--- Start Stored data ---

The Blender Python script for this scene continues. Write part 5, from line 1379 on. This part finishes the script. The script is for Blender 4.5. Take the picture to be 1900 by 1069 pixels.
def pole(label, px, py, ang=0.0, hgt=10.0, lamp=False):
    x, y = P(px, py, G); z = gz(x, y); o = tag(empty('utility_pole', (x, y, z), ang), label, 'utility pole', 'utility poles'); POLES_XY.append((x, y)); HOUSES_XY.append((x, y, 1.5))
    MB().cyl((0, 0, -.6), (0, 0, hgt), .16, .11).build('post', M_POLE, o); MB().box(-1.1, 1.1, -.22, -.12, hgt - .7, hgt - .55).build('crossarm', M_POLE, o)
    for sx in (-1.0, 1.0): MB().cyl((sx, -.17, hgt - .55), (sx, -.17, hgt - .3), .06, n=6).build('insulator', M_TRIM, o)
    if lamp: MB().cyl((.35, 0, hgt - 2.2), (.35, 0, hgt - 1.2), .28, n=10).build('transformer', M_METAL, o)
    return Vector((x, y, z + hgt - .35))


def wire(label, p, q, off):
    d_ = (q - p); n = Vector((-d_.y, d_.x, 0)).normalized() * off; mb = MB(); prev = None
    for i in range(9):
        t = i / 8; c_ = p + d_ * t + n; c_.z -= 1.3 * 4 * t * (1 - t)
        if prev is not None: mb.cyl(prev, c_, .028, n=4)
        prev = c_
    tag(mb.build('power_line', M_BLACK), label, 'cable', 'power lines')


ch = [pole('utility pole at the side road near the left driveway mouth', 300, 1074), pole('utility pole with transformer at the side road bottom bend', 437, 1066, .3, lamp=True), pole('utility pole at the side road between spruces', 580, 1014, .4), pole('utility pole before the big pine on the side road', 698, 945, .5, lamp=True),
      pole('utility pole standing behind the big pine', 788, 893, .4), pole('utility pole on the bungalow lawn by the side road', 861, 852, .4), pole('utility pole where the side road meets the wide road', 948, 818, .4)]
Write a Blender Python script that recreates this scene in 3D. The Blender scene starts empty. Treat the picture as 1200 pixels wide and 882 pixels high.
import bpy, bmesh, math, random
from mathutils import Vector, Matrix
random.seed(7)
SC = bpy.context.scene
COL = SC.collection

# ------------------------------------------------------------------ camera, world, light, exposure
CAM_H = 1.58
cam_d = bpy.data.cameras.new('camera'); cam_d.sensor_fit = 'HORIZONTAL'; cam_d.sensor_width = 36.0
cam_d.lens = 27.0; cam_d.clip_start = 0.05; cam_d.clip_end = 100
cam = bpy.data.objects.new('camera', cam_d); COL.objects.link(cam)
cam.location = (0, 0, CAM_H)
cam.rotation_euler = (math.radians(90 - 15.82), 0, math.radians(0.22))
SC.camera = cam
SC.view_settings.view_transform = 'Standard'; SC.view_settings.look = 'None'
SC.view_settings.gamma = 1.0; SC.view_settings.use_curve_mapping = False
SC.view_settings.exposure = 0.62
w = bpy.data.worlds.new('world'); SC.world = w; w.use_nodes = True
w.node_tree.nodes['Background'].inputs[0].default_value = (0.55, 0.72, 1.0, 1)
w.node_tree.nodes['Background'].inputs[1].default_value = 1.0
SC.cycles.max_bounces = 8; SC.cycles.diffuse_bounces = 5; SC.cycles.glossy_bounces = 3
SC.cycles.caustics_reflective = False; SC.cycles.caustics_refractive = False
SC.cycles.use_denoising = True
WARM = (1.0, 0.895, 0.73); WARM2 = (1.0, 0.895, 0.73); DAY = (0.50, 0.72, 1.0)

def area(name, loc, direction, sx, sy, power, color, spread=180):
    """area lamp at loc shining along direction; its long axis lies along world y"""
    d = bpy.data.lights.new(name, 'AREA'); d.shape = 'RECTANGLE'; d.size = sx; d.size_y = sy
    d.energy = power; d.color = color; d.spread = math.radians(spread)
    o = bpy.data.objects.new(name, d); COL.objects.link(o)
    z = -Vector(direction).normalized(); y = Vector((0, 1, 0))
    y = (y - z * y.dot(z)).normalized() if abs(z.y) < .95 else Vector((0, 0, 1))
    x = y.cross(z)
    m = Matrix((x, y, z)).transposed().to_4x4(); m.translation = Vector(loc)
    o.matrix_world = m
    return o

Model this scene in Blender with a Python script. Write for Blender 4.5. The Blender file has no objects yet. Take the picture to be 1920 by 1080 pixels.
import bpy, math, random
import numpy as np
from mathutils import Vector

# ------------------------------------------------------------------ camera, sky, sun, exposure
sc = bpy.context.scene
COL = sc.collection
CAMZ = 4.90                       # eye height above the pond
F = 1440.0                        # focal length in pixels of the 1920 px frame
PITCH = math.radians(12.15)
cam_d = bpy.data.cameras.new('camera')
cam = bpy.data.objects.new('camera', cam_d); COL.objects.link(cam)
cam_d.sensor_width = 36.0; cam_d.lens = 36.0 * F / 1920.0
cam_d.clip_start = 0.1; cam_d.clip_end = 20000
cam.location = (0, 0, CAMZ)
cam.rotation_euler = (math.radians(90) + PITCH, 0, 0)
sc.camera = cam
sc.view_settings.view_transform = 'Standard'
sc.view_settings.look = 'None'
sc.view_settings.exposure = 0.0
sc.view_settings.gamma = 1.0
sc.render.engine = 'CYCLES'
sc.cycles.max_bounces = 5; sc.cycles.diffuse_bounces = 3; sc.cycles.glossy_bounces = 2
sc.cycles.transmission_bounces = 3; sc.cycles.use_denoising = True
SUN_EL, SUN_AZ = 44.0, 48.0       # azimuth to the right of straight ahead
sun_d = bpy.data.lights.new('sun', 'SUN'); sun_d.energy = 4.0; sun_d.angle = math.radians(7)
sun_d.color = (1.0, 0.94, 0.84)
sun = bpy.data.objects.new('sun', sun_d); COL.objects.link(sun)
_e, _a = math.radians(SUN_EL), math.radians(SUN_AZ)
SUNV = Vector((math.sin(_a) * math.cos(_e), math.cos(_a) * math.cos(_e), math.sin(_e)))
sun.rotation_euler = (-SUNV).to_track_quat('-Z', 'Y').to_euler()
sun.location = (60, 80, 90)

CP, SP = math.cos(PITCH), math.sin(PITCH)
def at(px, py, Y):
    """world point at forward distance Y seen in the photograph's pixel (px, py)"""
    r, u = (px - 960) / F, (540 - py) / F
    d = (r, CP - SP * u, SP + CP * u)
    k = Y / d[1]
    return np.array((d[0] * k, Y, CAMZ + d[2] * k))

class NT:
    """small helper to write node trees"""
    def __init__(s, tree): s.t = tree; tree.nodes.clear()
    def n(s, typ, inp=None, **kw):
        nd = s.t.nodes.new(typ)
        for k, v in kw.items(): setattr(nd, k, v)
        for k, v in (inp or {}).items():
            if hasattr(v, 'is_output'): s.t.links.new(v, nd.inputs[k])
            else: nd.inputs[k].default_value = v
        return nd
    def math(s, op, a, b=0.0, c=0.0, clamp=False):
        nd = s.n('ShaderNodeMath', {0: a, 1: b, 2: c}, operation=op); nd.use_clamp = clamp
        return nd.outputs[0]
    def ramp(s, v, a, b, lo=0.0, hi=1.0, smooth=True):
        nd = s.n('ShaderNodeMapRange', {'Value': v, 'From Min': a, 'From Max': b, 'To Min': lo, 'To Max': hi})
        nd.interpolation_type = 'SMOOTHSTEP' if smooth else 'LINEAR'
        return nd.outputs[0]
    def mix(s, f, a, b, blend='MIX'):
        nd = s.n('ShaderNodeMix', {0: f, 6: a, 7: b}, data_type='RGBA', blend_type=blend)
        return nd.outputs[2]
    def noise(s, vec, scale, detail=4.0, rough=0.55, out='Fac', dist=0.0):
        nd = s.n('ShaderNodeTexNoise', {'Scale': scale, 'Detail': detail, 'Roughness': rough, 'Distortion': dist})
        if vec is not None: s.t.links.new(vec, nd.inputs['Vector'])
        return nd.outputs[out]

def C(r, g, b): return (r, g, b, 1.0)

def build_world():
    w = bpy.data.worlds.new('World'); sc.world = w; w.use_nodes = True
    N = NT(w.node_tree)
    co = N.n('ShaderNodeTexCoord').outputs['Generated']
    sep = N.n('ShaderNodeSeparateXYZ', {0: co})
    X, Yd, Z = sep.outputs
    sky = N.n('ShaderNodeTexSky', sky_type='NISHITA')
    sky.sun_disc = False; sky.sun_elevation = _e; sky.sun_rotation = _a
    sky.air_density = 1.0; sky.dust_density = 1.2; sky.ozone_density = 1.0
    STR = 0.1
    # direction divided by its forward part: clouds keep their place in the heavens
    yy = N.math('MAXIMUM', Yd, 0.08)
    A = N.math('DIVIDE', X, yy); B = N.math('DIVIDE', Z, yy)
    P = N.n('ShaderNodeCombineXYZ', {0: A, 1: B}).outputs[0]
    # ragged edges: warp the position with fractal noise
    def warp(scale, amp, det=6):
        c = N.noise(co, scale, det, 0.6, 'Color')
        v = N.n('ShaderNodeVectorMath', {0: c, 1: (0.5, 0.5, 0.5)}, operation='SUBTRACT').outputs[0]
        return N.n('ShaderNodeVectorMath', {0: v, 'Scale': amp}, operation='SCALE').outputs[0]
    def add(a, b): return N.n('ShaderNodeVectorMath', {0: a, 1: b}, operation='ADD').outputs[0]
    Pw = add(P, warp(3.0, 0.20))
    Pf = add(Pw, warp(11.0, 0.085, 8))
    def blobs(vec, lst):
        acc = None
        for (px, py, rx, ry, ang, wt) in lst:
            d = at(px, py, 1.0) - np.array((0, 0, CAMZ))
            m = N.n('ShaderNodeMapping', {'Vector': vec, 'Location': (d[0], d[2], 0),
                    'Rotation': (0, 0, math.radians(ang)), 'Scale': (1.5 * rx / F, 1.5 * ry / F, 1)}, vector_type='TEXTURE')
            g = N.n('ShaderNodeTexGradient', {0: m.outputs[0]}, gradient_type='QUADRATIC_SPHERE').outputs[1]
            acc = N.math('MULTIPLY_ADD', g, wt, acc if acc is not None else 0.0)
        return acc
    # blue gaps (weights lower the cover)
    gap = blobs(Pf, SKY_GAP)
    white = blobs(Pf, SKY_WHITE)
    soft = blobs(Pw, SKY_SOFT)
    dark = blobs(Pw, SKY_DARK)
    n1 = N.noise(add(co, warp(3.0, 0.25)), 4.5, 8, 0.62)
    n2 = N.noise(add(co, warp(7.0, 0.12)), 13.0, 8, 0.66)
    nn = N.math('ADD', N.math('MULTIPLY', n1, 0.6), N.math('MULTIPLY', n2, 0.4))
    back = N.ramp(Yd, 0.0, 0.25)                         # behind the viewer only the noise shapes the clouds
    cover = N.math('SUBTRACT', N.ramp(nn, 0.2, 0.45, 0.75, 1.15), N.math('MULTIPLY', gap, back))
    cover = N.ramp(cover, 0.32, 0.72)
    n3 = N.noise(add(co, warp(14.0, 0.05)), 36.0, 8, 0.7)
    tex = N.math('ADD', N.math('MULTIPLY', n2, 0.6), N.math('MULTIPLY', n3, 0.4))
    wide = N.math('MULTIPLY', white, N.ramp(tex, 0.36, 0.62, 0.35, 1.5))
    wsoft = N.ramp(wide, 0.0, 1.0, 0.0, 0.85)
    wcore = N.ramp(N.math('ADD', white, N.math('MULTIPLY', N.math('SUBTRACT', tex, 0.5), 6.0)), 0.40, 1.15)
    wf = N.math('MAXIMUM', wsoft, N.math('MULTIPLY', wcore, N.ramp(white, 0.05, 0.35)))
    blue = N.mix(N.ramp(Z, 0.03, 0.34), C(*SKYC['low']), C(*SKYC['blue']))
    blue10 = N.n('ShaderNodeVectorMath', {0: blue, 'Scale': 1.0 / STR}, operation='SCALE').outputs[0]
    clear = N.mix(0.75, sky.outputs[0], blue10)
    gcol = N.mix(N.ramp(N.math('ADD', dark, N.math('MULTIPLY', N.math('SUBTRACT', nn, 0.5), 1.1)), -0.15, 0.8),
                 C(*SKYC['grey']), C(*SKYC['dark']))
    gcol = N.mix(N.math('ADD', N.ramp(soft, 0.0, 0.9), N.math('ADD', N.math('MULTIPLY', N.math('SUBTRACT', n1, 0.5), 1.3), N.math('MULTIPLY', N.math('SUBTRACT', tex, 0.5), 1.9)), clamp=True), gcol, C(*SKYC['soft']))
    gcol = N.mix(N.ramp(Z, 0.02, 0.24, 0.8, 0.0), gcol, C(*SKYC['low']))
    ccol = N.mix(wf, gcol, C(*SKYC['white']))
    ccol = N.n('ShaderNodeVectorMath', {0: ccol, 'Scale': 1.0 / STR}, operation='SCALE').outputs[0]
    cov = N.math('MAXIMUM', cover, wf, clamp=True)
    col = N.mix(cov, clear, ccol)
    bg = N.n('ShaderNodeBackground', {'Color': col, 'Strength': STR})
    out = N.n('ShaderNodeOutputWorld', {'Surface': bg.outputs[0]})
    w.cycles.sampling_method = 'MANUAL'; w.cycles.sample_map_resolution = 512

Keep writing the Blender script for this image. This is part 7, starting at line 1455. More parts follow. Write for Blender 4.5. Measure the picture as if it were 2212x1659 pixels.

--- End Stored data ---

▶ **Exercise task**: Transcribe word for word the lines from the one holding "Write a Blender" through the one holding "WARM = (1.0, 0.895, 0.73);". Include both, and add nothing.

▶ **Answer to this exercise**:
Write a Blender Python script that recreates this scene in 3D. The Blender scene starts empty. Treat the picture as 1200 pixels wide and 882 pixels high.
import bpy, bmesh, math, random
from mathutils import Vector, Matrix
random.seed(7)
SC = bpy.context.scene
COL = SC.collection

# ------------------------------------------------------------------ camera, world, light, exposure
CAM_H = 1.58
cam_d = bpy.data.cameras.new('camera'); cam_d.sensor_fit = 'HORIZONTAL'; cam_d.sensor_width = 36.0
cam_d.lens = 27.0; cam_d.clip_start = 0.05; cam_d.clip_end = 100
cam = bpy.data.objects.new('camera', cam_d); COL.objects.link(cam)
cam.location = (0, 0, CAM_H)
cam.rotation_euler = (math.radians(90 - 15.82), 0, math.radians(0.22))
SC.camera = cam
SC.view_settings.view_transform = 'Standard'; SC.view_settings.look = 'None'
SC.view_settings.gamma = 1.0; SC.view_settings.use_curve_mapping = False
SC.view_settings.exposure = 0.62
w = bpy.data.worlds.new('world'); SC.world = w; w.use_nodes = True
w.node_tree.nodes['Background'].inputs[0].default_value = (0.55, 0.72, 1.0, 1)
w.node_tree.nodes['Background'].inputs[1].default_value = 1.0
SC.cycles.max_bounces = 8; SC.cycles.diffuse_bounces = 5; SC.cycles.glossy_bounces = 3
SC.cycles.caustics_reflective = False; SC.cycles.caustics_refractive = False
SC.cycles.use_denoising = True
WARM = (1.0, 0.895, 0.73); WARM2 = (1.0, 0.895, 0.73); DAY = (0.50, 0.72, 1.0)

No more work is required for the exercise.